The Investment Management Association (IMA) this week published a survey of UK institutional investors’ engagement with the companies they invest in. The survey covers 50 institutional investors, including 41 asset managers holding some £590 billion of UK equities (31% of the UK market). The report follows on from the stewardship code of conduct launched last year. Cynics might argue that a survey of institutional fund managers to ascertain how they are behaving could end up being self-serving. The IMA is after all the trade body for the fund management industry. Nevertheless, putting cynicism aside for the time being, the survey does make for very interesting and worthwhile reading. It is available here

At the very least, this survey shows that an increasing degree of lip service is being paid to the pressing issue of institutional investor engagement and hopefully much more than just that. Liz Murrall, Director of Corporate Governance at the IMA, said:

“The aim of our survey was to find out what stewardship means in practice.... Our survey reveals a picture of real long-term commitment to achieving value for shareholders. Much of the dialogue between companies and their investors takes place behind closed doors, but our survey illuminates that process, showing real and productive engagement which ultimately improves the governance of major UK companies.”

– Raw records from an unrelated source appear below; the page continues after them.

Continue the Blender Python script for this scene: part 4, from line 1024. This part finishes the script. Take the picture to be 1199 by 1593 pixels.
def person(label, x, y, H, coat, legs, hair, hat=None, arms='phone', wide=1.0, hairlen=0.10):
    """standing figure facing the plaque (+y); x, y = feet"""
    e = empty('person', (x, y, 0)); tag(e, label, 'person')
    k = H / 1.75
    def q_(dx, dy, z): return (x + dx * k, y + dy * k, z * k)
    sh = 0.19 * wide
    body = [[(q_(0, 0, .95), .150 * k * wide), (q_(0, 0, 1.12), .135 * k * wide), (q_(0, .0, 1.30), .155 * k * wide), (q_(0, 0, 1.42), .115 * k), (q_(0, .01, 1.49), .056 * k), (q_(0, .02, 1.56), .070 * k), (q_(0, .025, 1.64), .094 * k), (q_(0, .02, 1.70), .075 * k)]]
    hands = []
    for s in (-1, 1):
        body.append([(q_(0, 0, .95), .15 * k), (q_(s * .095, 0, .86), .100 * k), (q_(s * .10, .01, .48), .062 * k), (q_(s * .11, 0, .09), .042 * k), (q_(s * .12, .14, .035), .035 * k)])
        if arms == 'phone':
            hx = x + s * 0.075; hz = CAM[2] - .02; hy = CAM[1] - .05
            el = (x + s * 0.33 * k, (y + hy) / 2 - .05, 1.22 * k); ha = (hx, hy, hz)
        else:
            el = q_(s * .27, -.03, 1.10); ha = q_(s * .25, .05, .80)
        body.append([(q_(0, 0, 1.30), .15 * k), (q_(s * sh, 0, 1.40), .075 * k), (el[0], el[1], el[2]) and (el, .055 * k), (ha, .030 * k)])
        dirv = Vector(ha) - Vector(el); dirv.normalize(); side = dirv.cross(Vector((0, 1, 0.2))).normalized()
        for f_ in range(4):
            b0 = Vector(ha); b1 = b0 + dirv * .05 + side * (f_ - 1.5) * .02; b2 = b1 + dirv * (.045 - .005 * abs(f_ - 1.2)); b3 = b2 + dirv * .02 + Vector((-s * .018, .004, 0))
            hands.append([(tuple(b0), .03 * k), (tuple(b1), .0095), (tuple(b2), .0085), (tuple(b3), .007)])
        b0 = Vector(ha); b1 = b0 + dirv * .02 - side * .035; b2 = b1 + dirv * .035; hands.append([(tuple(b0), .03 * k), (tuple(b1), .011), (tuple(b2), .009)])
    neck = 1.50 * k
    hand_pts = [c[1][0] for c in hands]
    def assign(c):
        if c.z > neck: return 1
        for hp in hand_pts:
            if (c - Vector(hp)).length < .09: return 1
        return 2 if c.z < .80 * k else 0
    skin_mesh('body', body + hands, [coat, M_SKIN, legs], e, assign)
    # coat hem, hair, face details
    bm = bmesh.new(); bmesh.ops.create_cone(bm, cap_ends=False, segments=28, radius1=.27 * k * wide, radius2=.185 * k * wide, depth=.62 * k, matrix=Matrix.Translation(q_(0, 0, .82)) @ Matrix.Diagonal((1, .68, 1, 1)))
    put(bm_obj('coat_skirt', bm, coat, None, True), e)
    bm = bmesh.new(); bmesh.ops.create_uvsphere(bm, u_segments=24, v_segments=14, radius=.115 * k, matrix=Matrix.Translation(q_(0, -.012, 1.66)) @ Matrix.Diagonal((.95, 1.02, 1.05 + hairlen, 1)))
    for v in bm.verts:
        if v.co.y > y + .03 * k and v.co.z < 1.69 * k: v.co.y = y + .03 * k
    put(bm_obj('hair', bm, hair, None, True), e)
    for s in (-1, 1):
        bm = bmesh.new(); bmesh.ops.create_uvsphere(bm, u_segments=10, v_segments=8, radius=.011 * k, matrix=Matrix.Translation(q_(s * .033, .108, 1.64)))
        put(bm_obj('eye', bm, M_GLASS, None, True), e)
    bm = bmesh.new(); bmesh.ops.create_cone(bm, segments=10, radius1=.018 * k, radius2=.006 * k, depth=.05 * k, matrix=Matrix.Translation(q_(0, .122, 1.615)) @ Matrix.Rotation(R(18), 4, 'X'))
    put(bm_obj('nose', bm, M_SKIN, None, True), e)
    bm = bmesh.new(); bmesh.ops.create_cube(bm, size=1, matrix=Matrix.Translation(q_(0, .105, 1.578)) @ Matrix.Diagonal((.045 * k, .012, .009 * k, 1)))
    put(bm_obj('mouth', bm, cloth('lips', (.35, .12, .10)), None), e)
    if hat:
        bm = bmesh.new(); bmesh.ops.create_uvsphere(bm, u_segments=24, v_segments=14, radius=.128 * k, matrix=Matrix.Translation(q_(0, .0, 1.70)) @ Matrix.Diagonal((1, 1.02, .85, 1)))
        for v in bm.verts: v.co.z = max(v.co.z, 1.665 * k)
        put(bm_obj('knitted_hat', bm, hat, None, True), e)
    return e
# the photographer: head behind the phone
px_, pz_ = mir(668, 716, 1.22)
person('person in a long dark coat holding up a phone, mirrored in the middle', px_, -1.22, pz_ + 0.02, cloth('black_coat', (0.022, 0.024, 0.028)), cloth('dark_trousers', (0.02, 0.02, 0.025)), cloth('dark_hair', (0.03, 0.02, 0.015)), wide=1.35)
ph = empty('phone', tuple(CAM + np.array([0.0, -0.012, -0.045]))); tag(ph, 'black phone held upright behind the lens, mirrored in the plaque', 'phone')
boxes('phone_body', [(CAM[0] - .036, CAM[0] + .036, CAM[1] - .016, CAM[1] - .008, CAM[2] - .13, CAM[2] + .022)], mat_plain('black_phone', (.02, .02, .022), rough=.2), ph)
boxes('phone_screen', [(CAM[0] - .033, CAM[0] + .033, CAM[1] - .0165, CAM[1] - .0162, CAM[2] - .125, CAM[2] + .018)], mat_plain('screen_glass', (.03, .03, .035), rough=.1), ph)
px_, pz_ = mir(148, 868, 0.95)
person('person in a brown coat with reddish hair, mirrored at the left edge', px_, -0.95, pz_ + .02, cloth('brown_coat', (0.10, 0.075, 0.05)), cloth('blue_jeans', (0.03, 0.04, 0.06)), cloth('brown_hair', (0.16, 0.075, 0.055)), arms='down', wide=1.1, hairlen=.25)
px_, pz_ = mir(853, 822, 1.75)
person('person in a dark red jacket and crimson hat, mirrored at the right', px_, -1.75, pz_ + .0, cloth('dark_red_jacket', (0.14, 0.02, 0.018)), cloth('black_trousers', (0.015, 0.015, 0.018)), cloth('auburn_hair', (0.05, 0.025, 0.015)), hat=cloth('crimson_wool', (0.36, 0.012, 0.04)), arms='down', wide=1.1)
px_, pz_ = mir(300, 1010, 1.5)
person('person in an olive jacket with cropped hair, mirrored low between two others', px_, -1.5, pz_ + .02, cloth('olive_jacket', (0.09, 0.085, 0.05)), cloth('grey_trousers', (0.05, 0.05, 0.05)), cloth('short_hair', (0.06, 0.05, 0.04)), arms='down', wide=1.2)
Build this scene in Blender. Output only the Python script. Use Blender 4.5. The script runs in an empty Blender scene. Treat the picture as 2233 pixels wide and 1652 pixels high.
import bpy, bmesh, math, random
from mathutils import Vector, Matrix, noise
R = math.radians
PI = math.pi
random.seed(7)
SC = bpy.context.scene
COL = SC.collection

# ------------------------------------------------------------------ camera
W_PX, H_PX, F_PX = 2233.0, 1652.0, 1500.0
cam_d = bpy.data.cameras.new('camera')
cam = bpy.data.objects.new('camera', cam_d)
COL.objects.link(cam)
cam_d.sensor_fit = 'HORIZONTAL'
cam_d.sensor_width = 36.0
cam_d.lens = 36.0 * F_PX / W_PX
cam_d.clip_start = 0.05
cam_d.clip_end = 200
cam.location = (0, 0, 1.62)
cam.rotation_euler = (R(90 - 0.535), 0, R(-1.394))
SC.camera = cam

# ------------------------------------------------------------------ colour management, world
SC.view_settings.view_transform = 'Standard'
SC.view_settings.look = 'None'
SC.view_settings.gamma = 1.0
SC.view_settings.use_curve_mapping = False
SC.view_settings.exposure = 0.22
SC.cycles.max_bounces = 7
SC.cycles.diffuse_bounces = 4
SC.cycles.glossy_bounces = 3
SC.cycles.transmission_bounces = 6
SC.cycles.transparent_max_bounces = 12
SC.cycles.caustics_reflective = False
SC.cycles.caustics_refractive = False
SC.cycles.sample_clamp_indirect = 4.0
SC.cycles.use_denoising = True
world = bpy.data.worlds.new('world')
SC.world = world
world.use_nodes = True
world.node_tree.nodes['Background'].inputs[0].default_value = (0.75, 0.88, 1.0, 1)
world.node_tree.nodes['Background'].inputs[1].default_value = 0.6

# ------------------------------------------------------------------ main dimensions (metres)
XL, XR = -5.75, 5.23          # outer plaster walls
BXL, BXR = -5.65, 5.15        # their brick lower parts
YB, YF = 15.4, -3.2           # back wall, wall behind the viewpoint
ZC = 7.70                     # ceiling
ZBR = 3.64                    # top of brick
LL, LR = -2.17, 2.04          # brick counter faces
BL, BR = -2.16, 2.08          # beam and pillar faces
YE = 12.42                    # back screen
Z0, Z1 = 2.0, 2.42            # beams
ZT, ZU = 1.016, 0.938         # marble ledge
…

Just on that quote, we found it amusing to see this implied acknowledgement of the pervasive information asymmetry that exists in the UK, and yet to note that not once in this in the 51 page document is the issue of "selective disclosure" or the need for Regulation Fair Disclosure discussed. There was this rather brief quote from Fair Pensions on page 35:

“Transparency, through public disclosure, is imperative for demonstrating and exercising accountability".

However, this was in the context of whether the institutions were putting on their website their (often bland) public statements on how stewardship responsibilities are to be discharged. This omission presumably reflects the fact that the FRC's Stewardship Code fails to tackle the core market transparency issue of enforcing full openness of corporate disclosure and stamping out selective disclosure, other than stipulating this under the guidance to Principle 7:

Transparency is an important feature of effective stewardship. Institutional investors should not, however, be expected to make disclosures that might be counterproductive.